2 Comments on “Confidence

  1. Thank you for your words, they inspire me. Yes, we are the adopted sons and daughters of the heavenly God! So we must love, follow, serve and obey as a family. How beautiful and so pleasing that will be to our Father. Always choosing love…

  2. “For many of us, what people say and think about us is often the greatest source of strife we face, defining us and bringing us down:……. What you say Brother Casey is so true.
    If God is for us who can be against us?

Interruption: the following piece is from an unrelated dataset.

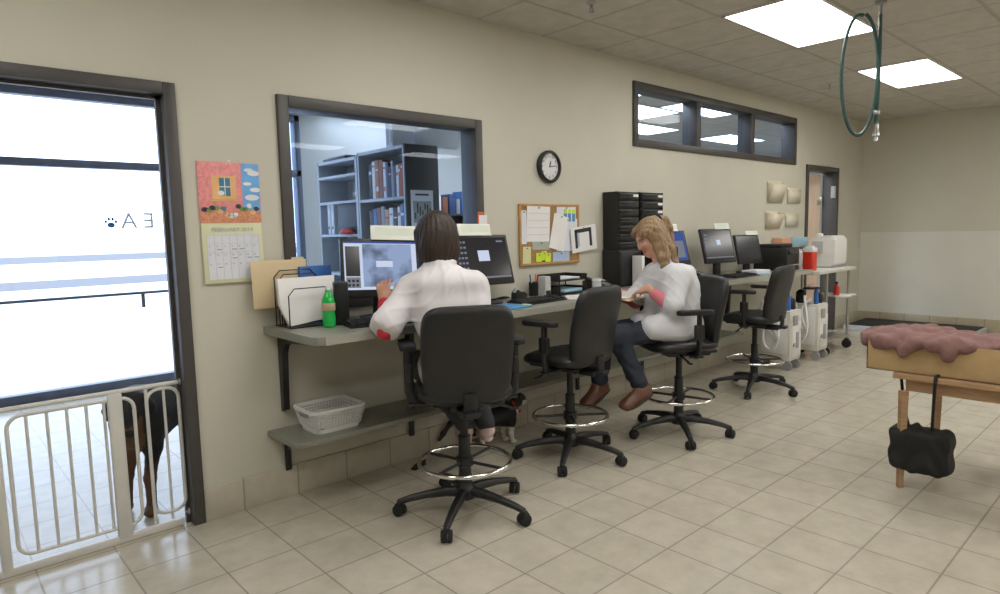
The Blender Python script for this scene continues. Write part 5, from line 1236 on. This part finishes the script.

     If you are a Simon of Cyrene, take up your cross and follow Christ. If you are crucified beside him like one of the thieves, now, like the good thief, acknowledge your God. For your sake, and because of your sin, Christ himself was regarded as a sinner; for his sake, therefore, you must cease to sin. Worship him who was hung on the cross because of you, even if you are hanging there yourself. Derive some benefit from the very shame; purchase salvation with your death. Enter paradise with Jesus, and discover how far you have fallen. Contemplate the glories there, and leave the other scoffing thief to die outside in his blasphemy.
      If you are a Joseph of Arimathea, go to the one who ordered his crucifixion, and ask for Christ’s body. Make your own the expiation for the sins of the whole world. If you are a Nicodemus, like the man who worshipped God by night, bring spices and prepare Christ’s body for burial. If you are one of the Marys, or Salome, or Joanna, weep in the early morning. Be the first to see the stone rolled back, and even the angels perhaps, and Jesus himself.
    After reading the above in Liturgy of Hours I thought of what you said and I also reflected on the Poem “IF”
    by Rudyard Kipling: If
    If you can keep your head when all about you
     Are losing theirs and blaming it on you,
    If you can trust yourself when all men doubt you,
      But make allowance for their doubting too;
    If you can wait and not be tired by waiting,
      Or being lied about, don’t deal in lies,
    Or being hated, don’t give way to hating,
      And yet don’t look too good, nor talk too wise:

    If you can dream—and not make dreams your master;
      If you can think—and not make thoughts your aim;
    If you can meet with Triumph and Disaster
      And treat those two impostors just the same;
    If you can bear to hear the truth you’ve spoken
      Twisted by knaves to make a trap for fools,
    Or watch the things you gave your life to, broken,
      And stoop and build ’em up with worn-out tools:

    If you can make a heap of all your winnings
      And risk it on one turn of pitch-and-toss,
    And lose, and start again at your beginnings
      And never breathe a word about your loss;
    If you can force your heart and nerve and sinew
      To serve your turn long after they are gone,
    And so hold on when there is nothing in you
      Except the Will which says to them: “Hold on!”

    If you can talk with crowds and keep your virtue,
      Or walk with Kings—nor lose the common touch,
    If neither foes nor loving friends can hurt you,
      If all men count with you, but none too much;
    If you can fill the unforgiving minute
      With sixty seconds’ worth of distance run,
    Yours is the Earth and everything that’s in it,
      And—which is more—you’ll be a Man, my son!